Issue of the newspaper “Berliner Illustrierte Zeitung” dated December 14, 1939 – An antisemitic libel about Jews in the Warsaw Ghetto hiding weapons near the bodies of Polish soldiers, disrespecting the bodies in the cemetery near the ghetto, before the Germans’ arrival: “Security Service officers repeatedly encounter graves in which ghetto residents have hidden weapons, disrespecting the corpses.”
The newspaper reports on the progress of the German army on the Eastern Front. A full page (p. 3) is dedicated to an antisemitic libel reporting on Jews who hid weapons alongside corpses in graves in the Warsaw Ghetto. The page’s headline reads:
“Weapons Hidden in Graves: German Security Service Raids the Warsaw Ghetto.” Interestingly, the writer uses the term “Warsaw Ghetto” referring to the Jewish-populated area, months before the establishment of the ghetto walls and the actual closure of the Warsaw Ghetto.
This page features photographs documenting how Nazi soldiers chase the Jews suspected of hiding weapons, capturing them, and as a last resort, leading them to the graves where the weapons were hidden alongside corpses: “A Polish night patrol alerted Security Service officers to hidden weapons. He points to the exact house in the ghetto on the map where suspected Jews lived together.” Also: “Raid in the ghetto following the trails of the criminals. The Security Service intervenes quickly: In a Jewish store. Six men who had just met there are arrested. The 44 men immediately search the Jews for weapons (left picture). Then it moves on to interrogation.” In one of the photographs, SS soldiers are seen in a synagogue where Jews were captured (large pictures of prominent Jewish figures can be seen on the wall), with the description: “In the Jewish place of worship: the first interrogation – the detainees are systematically questioned, with a member of the Jewish Council of Elders (right) serving as interpreter. The discovery of weapons is already based during the takeover.” Next to a photograph showing weapons in graves, it reads: “Heavy and light machine guns, automatic pistols, cartridge boxes are laid next to a corpse. What the Jews buried in Warsaw before the Germans entered Warsaw will now be dug out from the ground under the supervision of the Security Service. Shortly after, those caught appear before German judges.” Next to another photograph showing Jews near a grave, it reads: “The Jews of Warsaw stored weapons in the graves of Polish soldiers. The grave where he and his aides hid the weapons. Security Service officers repeatedly encounter graves in which ghetto residents have hidden weapons, disrespecting the corpses.”
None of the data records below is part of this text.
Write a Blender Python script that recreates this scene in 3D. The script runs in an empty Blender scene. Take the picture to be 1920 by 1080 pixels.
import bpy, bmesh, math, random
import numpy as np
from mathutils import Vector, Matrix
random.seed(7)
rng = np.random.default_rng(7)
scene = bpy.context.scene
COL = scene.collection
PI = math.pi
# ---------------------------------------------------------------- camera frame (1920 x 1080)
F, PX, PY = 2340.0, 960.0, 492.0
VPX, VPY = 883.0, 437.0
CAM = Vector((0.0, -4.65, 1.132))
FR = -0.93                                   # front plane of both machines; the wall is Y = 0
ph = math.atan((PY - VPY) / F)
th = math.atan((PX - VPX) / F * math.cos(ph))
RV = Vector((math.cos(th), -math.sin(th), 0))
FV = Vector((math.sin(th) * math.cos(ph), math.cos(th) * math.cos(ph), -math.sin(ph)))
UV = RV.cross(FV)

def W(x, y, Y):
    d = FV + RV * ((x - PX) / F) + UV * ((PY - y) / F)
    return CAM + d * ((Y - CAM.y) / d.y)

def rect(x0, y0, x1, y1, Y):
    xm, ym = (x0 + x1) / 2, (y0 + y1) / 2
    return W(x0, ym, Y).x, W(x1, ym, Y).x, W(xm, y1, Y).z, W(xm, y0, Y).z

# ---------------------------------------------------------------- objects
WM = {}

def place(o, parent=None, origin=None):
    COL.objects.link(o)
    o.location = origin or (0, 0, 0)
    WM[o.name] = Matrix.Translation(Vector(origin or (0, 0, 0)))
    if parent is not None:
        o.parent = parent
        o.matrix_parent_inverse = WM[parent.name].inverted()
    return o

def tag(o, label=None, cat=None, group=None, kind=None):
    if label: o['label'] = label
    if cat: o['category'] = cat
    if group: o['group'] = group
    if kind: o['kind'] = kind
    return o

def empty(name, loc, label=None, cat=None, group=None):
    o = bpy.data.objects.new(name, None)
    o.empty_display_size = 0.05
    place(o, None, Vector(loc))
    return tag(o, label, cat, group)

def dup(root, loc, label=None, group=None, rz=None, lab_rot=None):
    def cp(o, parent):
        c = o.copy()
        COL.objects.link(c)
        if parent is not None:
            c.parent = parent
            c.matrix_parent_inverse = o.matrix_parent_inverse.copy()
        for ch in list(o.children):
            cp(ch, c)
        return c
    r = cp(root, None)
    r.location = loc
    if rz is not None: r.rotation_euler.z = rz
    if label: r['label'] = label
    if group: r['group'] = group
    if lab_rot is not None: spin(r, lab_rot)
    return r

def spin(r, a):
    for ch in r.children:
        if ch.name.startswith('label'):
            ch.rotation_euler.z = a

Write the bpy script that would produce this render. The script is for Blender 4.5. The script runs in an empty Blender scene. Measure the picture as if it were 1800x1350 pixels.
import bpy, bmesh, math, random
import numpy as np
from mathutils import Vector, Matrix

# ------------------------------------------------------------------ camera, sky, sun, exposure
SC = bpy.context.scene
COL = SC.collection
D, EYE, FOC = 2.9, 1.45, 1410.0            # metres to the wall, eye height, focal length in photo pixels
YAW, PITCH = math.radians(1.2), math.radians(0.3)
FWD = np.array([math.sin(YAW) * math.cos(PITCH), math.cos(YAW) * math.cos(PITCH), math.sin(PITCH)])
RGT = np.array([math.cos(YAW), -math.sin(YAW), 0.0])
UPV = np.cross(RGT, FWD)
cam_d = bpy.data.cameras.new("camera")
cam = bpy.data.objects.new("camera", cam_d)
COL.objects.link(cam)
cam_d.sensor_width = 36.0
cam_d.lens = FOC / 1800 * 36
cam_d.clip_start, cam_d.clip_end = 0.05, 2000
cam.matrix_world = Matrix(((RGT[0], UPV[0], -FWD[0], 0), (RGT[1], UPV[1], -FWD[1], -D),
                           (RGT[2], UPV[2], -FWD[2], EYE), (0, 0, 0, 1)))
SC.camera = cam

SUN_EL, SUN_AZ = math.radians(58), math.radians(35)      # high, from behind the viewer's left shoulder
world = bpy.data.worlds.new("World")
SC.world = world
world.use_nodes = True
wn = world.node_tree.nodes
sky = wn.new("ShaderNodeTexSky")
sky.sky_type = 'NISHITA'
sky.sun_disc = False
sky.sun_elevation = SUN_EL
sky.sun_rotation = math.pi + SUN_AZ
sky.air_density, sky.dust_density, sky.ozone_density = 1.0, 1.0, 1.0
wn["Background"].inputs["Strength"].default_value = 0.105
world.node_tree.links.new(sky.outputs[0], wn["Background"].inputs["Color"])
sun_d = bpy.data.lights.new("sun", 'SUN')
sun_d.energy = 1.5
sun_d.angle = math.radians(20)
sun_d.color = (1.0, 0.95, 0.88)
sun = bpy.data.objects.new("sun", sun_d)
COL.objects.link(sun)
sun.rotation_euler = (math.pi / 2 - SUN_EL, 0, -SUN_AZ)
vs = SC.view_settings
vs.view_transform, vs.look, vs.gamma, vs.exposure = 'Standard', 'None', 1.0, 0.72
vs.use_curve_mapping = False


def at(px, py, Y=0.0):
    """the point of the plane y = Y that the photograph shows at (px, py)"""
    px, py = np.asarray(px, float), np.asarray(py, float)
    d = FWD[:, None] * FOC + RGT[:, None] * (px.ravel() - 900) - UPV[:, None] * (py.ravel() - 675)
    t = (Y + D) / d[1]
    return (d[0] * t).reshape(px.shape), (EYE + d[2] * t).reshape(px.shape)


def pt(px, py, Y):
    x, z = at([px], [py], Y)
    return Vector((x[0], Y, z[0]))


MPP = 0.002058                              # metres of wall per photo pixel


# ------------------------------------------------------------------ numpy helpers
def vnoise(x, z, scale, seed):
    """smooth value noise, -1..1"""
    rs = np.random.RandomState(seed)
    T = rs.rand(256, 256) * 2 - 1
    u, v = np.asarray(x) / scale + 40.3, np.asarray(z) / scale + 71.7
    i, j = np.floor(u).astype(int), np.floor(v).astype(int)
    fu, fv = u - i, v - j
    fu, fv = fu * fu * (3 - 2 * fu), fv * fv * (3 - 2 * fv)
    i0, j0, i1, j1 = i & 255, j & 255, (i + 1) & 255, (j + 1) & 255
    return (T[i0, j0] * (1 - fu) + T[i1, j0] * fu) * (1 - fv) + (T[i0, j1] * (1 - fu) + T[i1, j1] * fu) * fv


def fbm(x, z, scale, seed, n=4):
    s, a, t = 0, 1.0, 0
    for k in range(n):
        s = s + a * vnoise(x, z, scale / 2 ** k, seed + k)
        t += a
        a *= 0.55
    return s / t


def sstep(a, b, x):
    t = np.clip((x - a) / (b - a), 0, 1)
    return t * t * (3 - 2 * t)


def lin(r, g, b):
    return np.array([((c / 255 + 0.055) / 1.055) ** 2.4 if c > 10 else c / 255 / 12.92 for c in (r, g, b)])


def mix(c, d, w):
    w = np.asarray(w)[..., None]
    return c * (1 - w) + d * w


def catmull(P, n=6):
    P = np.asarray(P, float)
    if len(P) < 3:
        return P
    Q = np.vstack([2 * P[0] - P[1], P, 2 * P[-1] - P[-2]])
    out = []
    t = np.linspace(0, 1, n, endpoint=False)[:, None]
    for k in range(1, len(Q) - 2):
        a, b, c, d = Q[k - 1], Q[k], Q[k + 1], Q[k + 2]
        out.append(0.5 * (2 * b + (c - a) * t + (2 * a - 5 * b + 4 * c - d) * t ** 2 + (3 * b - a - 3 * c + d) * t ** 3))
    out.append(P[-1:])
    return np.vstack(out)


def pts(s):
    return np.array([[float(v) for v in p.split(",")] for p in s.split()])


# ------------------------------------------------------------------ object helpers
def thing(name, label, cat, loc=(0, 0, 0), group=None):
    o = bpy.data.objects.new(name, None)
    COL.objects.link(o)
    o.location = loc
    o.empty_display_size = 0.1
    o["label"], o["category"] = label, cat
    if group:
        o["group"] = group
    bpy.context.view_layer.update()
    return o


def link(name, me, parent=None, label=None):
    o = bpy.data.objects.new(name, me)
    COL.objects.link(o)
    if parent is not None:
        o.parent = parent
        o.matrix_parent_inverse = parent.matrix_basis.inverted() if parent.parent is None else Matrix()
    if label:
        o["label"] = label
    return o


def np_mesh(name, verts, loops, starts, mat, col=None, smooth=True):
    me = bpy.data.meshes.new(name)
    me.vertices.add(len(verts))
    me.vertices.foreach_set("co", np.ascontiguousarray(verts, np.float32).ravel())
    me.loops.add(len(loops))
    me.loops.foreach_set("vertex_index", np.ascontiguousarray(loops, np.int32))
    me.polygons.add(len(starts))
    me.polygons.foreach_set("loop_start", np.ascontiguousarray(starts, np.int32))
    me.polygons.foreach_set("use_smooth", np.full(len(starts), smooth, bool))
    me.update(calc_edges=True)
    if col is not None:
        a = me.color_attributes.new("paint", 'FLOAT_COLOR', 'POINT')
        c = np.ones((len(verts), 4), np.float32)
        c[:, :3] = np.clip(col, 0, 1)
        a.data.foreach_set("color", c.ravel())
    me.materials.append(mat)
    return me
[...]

Also in this issue: an antisemitic story about the Jew Bernstein, an antisemitic story accompanied by cartoons “The Adventures of the Five Horror Centurions, ” a photograph of Hermann Göring with his one-and-a-half-year-old daughter, photographs of Wehrmacht soldiers in battle in the forests of Warsaw, and more.
Between 1939-1941, the German press published articles with photographs from ghettos in occupied Poland. These articles regularly conveyed antisemitic messages, with the photographs being the central component.
The
Berliner Illustrierte Zeitung newspaper was founded in 1891 by Leopold Ullstein and was, in fact, Germany’s first mass newspaper. During the Nazi period, all previous publishers were dismissed, and the newspaper became a tool of Nazi propaganda until the end of the war. It was published twice a month with regular reports on the new Germany, German conquests, antisemitic articles depicting Jews in the ghettos as unproductive and criminal, and false propaganda consistently reporting pro-Nazi news, using convincing visuals with political messages to influence public opinion and promote Nazi ideology.
The same issue also appears in the permanent exhibition at the Yad Vashem Museum in Jerusalem. See also: Flashes of Memory, Photography During the Holocaust. Yad Vashem Publications, 2018, p. 99.
Complete issue. [32 pages – continuous page numbering from previous issues]. 37 cm. Good condition.